Entries with scene source code:
▬▬▬▬▬▬

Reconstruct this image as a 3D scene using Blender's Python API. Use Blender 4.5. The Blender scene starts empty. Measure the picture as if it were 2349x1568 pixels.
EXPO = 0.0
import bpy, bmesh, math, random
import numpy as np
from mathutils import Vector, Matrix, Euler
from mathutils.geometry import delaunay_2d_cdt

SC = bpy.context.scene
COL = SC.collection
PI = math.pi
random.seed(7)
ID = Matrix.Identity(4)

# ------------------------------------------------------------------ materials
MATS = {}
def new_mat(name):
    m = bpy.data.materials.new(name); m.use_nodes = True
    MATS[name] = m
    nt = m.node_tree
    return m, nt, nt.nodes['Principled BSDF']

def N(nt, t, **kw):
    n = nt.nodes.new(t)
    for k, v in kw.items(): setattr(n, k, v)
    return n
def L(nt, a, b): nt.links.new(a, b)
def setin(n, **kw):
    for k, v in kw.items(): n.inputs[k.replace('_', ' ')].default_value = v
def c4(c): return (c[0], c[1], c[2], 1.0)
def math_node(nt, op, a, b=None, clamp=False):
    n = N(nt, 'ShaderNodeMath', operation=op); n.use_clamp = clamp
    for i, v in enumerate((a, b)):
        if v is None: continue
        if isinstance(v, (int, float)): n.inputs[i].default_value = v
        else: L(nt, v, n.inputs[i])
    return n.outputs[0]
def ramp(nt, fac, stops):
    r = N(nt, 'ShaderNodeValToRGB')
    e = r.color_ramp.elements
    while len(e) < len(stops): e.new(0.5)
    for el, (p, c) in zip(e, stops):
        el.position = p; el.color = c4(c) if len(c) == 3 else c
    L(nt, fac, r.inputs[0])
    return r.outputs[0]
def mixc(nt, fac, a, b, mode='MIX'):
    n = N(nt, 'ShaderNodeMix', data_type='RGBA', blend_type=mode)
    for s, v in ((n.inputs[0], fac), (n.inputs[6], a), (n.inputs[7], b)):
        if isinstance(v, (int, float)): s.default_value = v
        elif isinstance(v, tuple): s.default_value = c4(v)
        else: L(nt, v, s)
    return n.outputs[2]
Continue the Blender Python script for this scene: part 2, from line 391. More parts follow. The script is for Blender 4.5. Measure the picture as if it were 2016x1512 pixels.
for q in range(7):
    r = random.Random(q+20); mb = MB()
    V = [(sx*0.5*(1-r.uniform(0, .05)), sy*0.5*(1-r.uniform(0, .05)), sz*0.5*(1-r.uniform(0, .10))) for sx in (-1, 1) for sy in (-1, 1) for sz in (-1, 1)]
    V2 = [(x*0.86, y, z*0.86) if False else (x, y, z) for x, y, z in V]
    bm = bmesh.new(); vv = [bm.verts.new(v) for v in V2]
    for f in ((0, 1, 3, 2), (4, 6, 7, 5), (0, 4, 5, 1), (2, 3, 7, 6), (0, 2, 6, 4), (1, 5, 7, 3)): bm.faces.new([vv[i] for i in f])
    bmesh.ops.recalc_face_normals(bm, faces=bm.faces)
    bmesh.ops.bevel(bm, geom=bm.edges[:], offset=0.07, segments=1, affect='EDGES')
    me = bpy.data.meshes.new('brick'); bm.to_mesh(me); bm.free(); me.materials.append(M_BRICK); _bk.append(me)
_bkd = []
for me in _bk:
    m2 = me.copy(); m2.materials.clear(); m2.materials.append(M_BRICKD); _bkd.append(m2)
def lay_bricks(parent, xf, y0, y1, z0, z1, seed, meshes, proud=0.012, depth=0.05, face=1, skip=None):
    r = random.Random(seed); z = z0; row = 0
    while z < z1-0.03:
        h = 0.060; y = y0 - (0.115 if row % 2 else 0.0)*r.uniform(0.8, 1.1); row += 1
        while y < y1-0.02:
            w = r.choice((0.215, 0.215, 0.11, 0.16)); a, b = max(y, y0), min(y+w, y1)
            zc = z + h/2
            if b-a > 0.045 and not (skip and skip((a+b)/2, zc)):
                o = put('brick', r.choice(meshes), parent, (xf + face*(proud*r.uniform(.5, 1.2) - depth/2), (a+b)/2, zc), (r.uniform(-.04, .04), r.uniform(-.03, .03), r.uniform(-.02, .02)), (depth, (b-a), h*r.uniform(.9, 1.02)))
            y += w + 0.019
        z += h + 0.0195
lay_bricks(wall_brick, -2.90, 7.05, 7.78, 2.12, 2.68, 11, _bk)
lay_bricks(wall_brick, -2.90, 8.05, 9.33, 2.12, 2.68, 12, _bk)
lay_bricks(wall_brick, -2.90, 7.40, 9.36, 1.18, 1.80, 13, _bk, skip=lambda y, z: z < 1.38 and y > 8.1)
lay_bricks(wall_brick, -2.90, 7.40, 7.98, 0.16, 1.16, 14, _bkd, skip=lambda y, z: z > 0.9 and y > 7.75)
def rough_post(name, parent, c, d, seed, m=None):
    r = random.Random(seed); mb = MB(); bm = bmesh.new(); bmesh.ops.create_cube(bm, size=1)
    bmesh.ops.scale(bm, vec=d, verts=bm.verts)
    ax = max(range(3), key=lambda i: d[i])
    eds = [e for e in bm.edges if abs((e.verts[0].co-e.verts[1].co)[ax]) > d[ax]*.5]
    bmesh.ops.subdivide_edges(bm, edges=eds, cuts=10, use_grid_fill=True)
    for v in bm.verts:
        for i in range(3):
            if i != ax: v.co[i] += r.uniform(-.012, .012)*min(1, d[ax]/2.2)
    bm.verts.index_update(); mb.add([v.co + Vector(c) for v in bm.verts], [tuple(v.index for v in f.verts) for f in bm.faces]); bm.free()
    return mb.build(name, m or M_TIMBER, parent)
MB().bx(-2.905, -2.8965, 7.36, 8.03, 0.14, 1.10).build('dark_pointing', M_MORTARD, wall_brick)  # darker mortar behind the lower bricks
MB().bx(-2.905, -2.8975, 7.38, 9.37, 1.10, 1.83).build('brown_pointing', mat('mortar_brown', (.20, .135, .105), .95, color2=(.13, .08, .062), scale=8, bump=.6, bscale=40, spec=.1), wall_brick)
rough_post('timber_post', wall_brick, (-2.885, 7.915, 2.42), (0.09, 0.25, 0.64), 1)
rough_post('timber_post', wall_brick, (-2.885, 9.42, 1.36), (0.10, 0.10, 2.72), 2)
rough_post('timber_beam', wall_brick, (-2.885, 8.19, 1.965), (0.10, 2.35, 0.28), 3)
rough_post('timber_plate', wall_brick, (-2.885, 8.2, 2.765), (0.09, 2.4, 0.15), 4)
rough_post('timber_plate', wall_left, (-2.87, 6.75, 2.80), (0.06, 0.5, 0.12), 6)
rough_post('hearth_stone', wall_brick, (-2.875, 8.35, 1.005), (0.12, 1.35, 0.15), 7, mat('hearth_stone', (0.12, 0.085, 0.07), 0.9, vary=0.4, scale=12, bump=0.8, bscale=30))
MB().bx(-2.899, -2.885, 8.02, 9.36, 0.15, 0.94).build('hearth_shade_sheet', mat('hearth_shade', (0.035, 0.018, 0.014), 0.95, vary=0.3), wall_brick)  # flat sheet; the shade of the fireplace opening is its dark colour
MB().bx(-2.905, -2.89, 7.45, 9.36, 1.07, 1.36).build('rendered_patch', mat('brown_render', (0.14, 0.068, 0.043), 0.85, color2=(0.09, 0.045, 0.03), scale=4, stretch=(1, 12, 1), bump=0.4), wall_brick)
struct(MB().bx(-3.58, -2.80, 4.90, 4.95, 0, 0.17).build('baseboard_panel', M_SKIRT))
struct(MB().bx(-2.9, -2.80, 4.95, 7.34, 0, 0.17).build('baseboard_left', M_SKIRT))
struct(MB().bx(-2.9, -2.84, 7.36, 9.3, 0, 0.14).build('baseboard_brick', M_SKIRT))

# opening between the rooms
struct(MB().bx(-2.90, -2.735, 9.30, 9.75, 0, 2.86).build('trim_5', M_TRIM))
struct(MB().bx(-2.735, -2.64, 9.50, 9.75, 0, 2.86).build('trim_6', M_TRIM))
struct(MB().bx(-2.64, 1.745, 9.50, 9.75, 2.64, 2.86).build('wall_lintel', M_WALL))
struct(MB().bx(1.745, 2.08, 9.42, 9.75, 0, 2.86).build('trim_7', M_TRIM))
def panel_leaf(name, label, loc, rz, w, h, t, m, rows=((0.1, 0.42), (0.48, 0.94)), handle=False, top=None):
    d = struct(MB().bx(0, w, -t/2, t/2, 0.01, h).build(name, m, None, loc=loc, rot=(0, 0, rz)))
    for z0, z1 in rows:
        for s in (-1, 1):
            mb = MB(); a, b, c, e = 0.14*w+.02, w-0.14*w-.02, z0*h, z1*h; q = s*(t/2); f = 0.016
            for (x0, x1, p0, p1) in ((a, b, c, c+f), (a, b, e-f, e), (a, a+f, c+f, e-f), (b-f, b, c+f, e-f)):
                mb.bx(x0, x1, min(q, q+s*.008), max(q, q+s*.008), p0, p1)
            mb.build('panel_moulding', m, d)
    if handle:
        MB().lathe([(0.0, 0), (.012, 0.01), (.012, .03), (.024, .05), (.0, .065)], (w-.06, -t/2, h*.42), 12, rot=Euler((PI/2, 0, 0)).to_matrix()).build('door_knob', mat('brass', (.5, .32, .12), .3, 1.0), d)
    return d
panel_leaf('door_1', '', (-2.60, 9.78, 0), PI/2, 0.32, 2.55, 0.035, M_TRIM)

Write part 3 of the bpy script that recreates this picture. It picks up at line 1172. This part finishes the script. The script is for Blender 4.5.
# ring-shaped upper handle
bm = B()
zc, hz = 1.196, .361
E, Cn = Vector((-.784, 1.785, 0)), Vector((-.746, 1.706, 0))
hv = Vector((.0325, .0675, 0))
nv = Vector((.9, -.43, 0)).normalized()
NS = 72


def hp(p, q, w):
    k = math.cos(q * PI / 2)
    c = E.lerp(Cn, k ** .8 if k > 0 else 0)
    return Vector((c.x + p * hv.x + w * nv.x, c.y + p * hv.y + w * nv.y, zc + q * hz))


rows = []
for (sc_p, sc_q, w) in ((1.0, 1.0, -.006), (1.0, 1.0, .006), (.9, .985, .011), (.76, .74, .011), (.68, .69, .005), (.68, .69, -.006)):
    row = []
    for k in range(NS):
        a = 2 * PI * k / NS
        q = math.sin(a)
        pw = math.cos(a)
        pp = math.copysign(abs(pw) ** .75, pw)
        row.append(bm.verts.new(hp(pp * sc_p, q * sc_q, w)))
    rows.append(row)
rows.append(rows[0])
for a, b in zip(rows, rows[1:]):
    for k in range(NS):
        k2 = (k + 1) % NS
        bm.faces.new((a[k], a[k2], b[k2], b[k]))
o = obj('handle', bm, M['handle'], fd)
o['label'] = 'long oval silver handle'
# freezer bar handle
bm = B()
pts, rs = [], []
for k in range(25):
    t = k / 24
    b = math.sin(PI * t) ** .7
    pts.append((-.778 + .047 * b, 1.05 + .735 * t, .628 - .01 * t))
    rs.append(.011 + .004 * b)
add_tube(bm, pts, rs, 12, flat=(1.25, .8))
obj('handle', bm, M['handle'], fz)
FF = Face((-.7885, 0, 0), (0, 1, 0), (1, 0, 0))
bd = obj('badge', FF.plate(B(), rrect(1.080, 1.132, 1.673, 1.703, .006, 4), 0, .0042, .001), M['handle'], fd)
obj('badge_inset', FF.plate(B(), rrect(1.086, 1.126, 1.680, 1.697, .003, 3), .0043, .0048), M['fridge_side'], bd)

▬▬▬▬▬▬

**SHORT EXERCISE**
From the records above, pick out and copy each line holding the word "were".

**OUTPUT**
Reconstruct this image as a 3D scene using Blender's Python API. Use Blender 4.5. The Blender scene starts empty. Measure the picture as if it were 2349x1568 pixels.
Continue the Blender Python script for this scene: part 2, from line 391. More parts follow. The script is for Blender 4.5. Measure the picture as if it were 2016x1512 pixels.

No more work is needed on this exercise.